Thursday, January 19, 2012

Cheap Servo Based Arm With Position Feedback and Electromagnet Picker

I've found many great ideas on LMR (letsmakerobots.com) and thought about posting a robot arm I worked on.

This robot arm is controlled by an Arduino Mega based controller called Spider. It's a pretty cool controller very good for robots you can find details about it her on LMR.

I wrote the software in Arduino and Delphi using OpenGL to draw the arm onscreen.

The parts are cut on a laser from 3mm red transparent acrylic.

It uses 15kg torque cheap servos which I bought from RC-Timer (which is pretty farfetched to say are 15kg/cm still results are good for the price). The base servo has an hack (again from LMR) where a 4th cable is attached to the pot inside the servo and gives an analog position feedback to the control board.

The joints have pots that turn together with the servo horn which also becomes the other side of the axis for the servo horn.

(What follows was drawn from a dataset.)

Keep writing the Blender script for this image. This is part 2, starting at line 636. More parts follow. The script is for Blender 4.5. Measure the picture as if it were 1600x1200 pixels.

Thanks to the Arduino Mega based Spider board with lots of extra inputs I made a small remote control as well. The remote control positions get sent to my desktop Delphi program which then reads the position the arm joints are in and moves them accordingly.

In the beginning all motion was sent from the PC but this resulted in sloppy motions, so I wrote the motion code in C in Arduino and now the PC only says go to this position etc.

The PC has a calibration table in Degrees / Pulse-width / Pot Position. Acceleration and Deceleration is done with Arduino code.

All parts were designed and drawn and assembled in Solidworks. I'll add Solidworks images and files if anyone is interested. A good thing was that after drawing, it was possible to fully simulation the motion before

a) exporting to DXF

b) converting DXF to plotter file (PLT).

c) and finally cutting on my cheap 40w laser which uses some code called moshi (which has broken down now and gives me the opportunity to swap out the control with some real Mach3 :).

Some of the parts had to be bended using a resistant wire to heat the Acrylic up first, to get good bends I designed a template and cut that from acrylic first and later used the template to bend the arm parts.

Also after trying to come up with good base designs which never actually worked they all wobbled a lot. I saw a lazy Susan in some other project and after buying from 15 from ebay :) add that into the base. Now it turns very smoothly, almost no strain on the servo and no wobble either unless the arm stretches out totally horizontal to the surface.

The elecromagnet also has a small pushbutton besides it. This way the robot gets feedback that it actually is touching something.